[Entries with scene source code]
┄┄┄┄┄┄┄┄┄┄┄┄┄┄┄┄┄┄┄┄

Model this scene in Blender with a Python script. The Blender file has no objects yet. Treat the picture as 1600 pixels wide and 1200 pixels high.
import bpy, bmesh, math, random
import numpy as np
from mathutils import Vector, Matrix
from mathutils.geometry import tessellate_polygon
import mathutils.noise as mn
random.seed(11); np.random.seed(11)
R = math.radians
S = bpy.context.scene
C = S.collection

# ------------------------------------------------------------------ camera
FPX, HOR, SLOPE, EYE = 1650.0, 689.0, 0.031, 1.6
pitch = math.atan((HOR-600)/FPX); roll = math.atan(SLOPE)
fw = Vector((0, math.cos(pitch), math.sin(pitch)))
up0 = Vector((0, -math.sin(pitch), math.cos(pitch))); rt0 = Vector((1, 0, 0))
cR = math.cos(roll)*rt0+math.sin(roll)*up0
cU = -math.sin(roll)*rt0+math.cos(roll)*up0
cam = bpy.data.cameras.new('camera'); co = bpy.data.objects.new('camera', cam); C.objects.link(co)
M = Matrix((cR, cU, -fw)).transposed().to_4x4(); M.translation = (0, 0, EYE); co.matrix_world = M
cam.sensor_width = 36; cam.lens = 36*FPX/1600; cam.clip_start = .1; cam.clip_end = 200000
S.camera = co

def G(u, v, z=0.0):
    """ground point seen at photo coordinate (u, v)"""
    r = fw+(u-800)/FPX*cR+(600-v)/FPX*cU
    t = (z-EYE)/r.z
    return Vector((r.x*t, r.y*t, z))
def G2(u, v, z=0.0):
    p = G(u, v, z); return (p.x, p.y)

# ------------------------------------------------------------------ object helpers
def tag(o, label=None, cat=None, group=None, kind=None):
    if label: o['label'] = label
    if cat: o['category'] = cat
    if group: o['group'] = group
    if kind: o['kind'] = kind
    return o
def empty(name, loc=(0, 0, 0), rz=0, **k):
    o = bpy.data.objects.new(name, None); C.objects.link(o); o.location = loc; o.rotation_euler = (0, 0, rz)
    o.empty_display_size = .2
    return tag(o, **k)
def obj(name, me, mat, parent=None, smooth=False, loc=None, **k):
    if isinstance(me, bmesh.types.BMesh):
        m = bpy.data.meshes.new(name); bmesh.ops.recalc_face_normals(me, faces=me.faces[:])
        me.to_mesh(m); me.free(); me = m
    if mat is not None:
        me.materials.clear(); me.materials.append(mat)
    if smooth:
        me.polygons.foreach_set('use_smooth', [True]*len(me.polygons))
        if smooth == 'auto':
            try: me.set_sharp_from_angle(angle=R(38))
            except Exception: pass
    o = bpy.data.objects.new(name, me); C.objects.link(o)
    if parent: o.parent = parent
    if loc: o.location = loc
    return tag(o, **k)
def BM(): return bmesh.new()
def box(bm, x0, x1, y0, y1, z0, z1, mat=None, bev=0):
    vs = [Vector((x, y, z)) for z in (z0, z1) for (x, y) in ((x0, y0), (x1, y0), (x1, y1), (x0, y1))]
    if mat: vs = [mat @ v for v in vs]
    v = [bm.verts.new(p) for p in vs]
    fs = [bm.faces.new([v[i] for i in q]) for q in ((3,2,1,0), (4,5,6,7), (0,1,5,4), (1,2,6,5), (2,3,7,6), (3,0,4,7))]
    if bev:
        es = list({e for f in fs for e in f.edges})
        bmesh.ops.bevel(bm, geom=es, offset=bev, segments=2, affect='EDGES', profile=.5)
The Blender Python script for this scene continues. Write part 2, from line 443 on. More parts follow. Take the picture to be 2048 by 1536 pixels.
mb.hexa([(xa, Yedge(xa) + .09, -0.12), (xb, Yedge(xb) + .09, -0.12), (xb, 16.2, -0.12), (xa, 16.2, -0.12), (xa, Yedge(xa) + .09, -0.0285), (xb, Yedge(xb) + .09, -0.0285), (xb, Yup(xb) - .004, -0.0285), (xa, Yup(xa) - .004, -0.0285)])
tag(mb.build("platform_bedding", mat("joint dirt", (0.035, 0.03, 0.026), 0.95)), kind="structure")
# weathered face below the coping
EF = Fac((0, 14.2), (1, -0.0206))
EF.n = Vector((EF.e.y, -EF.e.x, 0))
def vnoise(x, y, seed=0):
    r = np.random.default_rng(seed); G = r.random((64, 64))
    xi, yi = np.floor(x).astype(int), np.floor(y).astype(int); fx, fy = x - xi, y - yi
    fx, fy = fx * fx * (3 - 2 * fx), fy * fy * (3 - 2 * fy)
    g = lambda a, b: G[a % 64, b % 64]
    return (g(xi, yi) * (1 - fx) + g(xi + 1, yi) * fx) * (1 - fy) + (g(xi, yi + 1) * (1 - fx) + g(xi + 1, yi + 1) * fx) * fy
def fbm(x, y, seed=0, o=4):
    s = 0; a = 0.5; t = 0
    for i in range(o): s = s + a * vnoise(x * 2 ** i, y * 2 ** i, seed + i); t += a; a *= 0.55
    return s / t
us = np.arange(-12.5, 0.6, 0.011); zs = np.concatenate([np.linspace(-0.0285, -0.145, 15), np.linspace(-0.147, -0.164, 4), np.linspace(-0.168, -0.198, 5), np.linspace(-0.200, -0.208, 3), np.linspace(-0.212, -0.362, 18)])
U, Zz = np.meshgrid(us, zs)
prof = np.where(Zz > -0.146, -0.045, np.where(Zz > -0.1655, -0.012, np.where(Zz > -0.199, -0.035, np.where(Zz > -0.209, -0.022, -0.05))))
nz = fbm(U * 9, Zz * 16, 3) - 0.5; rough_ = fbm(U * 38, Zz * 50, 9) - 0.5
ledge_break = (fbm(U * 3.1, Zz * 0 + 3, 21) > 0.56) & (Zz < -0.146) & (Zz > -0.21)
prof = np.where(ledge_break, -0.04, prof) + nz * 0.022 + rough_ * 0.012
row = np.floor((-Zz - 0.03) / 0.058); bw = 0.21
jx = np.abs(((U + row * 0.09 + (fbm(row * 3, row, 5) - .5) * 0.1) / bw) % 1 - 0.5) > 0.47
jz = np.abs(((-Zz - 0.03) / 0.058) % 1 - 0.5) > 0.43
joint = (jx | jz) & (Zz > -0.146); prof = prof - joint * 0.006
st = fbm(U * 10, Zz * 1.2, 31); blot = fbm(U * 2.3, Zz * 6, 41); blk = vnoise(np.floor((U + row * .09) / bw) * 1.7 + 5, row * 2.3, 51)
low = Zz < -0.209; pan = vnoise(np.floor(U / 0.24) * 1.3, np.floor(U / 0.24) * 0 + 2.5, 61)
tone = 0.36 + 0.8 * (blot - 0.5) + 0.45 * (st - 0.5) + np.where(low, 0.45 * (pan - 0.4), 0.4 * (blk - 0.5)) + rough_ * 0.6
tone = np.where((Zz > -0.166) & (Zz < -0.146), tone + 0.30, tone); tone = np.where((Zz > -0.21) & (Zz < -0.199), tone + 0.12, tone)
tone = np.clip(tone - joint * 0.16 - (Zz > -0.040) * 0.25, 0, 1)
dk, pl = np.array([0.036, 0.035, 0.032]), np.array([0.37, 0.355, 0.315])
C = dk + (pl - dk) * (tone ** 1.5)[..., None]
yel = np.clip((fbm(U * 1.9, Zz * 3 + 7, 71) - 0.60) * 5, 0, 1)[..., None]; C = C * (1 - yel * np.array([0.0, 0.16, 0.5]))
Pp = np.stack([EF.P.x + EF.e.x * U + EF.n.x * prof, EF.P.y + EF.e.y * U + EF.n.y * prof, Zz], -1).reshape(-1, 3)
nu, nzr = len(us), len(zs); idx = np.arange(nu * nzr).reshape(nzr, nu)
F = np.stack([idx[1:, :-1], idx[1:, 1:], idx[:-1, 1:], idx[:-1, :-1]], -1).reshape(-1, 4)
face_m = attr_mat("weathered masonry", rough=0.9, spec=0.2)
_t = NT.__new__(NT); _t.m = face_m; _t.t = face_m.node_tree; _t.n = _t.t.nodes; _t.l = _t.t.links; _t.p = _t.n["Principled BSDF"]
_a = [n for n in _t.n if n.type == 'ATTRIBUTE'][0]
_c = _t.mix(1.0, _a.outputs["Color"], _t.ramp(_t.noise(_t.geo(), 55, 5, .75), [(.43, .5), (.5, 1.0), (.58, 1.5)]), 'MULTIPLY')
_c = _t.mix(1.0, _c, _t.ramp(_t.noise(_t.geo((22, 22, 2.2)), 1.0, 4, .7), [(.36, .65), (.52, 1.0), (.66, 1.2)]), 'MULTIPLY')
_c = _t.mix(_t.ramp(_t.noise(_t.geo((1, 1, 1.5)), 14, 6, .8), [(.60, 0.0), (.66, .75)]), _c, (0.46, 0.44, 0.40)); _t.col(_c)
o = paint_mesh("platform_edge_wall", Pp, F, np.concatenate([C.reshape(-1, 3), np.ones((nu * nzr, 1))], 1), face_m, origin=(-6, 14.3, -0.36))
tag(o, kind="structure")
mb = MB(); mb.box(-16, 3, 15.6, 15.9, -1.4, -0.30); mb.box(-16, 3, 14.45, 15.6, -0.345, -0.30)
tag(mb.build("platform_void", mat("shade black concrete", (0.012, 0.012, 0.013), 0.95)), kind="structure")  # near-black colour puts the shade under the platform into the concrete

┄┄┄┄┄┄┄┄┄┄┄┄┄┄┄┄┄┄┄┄

Please reproduce exactly the lines from the first one of the records above through the line containing "C = S.collection", both included, and nothing else.

Model this scene in Blender with a Python script. The Blender file has no objects yet. Treat the picture as 1600 pixels wide and 1200 pixels high.
import bpy, bmesh, math, random
import numpy as np
from mathutils import Vector, Matrix
from mathutils.geometry import tessellate_polygon
import mathutils.noise as mn
random.seed(11); np.random.seed(11)
R = math.radians
S = bpy.context.scene
C = S.collection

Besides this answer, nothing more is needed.